When obtaining the optimal flow control parameters it is important
to note the configuration you are using. Generally there are 8
configurations for each platform. They involve the following options
	DMA or PIO
	16 bit or 32 bit
	118/117 or 116/115
Some platforms may only use 16 bit mode. While other platforms may 
have a selectable clock rate. What ever the options are, every combination
should be identifiable, and Platform_GetFlowControlParameters should be
implemented to provide the correct flow control parameters. It is important
to be sure that the carefully selected parameters are applied to the
same configuration used during tuning.

Flow control tuning requires a publically available program called
netperf, and netserver, which are a client/server pair.
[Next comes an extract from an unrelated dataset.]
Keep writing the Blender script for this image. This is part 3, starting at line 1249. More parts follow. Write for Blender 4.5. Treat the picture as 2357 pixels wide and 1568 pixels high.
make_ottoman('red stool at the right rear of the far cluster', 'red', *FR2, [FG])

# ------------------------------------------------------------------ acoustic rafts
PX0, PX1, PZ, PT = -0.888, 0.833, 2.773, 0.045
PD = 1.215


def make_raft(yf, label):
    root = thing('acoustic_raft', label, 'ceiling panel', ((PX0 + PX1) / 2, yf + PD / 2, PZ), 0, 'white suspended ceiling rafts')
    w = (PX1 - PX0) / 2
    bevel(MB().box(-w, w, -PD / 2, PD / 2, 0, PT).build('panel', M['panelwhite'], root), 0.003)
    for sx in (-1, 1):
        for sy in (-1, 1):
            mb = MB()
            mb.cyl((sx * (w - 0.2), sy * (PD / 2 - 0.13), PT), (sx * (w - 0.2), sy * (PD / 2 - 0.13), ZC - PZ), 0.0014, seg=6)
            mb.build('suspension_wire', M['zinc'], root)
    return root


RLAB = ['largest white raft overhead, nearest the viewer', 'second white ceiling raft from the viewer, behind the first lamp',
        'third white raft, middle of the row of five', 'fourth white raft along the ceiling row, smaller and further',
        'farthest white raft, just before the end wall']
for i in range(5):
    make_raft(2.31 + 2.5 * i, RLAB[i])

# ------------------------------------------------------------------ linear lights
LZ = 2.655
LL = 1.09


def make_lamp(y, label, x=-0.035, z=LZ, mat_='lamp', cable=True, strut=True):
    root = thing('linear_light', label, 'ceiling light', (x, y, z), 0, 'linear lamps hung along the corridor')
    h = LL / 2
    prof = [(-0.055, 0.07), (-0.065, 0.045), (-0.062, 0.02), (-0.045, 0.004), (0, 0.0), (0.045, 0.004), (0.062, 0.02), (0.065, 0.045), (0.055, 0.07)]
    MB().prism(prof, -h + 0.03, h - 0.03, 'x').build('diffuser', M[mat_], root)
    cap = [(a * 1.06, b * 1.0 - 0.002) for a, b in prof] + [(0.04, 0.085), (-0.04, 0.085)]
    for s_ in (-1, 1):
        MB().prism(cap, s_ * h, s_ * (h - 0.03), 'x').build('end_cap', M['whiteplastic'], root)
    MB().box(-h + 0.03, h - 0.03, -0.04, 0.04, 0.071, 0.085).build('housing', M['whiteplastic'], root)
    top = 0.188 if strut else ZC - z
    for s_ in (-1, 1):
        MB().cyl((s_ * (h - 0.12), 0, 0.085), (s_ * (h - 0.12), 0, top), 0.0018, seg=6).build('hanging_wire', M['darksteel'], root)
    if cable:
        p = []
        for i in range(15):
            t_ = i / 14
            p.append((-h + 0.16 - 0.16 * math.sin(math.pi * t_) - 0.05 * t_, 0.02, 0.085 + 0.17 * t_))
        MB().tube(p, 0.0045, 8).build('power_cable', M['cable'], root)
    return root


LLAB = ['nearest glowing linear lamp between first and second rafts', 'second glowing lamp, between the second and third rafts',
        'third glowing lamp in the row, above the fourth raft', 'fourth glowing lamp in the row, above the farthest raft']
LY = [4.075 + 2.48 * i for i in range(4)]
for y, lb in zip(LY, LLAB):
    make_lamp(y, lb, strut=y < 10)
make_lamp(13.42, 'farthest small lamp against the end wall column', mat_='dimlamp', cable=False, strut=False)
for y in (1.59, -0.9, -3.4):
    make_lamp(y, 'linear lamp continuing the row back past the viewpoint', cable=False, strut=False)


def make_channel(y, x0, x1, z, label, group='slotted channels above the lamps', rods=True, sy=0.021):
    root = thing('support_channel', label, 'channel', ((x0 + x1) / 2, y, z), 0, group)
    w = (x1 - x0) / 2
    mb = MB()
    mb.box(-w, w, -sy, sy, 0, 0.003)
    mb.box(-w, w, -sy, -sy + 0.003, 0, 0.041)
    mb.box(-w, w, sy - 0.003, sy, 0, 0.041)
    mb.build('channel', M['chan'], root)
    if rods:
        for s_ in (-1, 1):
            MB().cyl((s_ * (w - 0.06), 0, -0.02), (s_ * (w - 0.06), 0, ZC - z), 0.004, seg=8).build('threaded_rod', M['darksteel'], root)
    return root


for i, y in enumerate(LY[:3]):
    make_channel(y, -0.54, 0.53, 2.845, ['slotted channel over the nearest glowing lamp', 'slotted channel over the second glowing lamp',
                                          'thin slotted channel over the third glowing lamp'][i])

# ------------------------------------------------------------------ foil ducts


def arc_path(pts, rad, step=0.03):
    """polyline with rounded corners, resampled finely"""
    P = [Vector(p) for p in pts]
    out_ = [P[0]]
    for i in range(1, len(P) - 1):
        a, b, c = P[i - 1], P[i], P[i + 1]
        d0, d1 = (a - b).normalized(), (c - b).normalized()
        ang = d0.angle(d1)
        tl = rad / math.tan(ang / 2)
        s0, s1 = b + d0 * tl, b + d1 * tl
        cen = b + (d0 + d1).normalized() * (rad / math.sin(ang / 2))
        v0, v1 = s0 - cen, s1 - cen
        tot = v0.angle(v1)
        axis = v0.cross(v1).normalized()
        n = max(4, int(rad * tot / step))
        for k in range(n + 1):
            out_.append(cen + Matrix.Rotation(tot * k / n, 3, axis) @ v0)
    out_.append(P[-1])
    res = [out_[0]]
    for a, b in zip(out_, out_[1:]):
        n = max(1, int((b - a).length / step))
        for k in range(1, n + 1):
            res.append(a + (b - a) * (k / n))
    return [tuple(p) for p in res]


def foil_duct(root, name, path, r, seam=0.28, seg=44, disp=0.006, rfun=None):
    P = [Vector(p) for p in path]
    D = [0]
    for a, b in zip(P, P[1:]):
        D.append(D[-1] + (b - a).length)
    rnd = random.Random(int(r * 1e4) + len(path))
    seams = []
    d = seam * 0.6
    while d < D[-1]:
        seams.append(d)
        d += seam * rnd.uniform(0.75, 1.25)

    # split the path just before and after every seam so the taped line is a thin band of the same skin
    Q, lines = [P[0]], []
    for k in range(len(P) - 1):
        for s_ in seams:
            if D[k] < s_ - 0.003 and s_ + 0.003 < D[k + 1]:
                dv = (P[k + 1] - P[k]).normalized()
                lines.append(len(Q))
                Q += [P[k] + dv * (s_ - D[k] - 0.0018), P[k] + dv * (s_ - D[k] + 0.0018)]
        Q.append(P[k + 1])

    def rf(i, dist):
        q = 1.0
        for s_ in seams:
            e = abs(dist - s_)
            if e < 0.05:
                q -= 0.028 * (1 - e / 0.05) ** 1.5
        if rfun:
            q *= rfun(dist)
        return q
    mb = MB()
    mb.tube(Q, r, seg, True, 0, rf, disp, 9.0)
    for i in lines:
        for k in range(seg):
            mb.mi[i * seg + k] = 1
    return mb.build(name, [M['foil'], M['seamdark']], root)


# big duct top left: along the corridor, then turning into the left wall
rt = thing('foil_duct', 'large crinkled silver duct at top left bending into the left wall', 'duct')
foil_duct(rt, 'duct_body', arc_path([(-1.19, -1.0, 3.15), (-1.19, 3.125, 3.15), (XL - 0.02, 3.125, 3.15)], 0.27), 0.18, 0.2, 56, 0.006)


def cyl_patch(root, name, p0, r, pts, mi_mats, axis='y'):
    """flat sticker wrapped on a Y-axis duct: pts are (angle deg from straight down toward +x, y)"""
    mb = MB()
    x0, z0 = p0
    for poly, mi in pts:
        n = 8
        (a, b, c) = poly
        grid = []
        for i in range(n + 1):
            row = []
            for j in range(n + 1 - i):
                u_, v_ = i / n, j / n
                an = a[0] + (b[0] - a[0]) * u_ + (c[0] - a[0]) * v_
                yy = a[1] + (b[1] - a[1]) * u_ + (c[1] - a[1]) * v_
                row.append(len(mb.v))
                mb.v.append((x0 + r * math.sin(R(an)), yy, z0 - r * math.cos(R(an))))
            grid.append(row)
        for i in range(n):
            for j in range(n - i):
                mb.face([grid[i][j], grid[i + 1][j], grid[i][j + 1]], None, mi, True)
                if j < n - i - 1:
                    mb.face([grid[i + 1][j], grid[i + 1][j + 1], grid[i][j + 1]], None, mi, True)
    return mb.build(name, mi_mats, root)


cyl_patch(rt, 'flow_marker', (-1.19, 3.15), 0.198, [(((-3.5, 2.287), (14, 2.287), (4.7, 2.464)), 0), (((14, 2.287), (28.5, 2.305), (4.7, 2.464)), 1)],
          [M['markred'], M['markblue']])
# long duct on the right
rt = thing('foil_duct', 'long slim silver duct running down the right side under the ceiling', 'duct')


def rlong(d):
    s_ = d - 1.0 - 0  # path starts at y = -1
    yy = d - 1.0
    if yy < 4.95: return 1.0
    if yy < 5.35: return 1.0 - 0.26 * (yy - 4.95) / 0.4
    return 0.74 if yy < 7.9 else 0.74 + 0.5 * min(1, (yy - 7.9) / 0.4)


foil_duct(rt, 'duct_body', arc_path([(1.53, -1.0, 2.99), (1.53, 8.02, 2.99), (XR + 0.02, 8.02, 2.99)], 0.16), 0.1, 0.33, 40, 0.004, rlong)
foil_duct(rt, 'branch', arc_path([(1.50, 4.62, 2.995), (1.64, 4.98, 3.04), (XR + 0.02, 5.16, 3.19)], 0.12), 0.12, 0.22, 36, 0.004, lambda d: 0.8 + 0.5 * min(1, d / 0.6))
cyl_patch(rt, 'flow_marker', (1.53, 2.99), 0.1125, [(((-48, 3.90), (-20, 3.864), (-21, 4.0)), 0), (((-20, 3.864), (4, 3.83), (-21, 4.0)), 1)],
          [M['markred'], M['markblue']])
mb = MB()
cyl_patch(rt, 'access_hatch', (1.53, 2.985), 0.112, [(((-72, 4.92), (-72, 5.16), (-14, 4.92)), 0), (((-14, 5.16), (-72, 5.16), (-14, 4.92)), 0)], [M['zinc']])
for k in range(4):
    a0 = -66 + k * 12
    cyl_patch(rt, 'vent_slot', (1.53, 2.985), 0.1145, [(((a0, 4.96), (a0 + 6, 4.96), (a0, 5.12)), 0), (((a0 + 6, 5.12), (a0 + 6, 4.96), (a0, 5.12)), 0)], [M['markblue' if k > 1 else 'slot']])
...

These are built 
with the same make file and can be found on the web.

Fortunately, as of version 1.10, smsc911x and cmd911x supports an automated
tuning mechanism. The process takes about one hour and can be initiated as
follows

AUTOMATED TUNING:

Choose the configuration you want to tune. 
That is choose between
  DMA or PIO,
  16 bit or 32 bit,
  118/117 or 116/115,
Make sure there is a direct connection between the target platform
and the host platform. Do not use a hub, or switch. The target
platform is the platform that will run this driver. The host platform
should be a PC easily capable of sending wire speed traffic.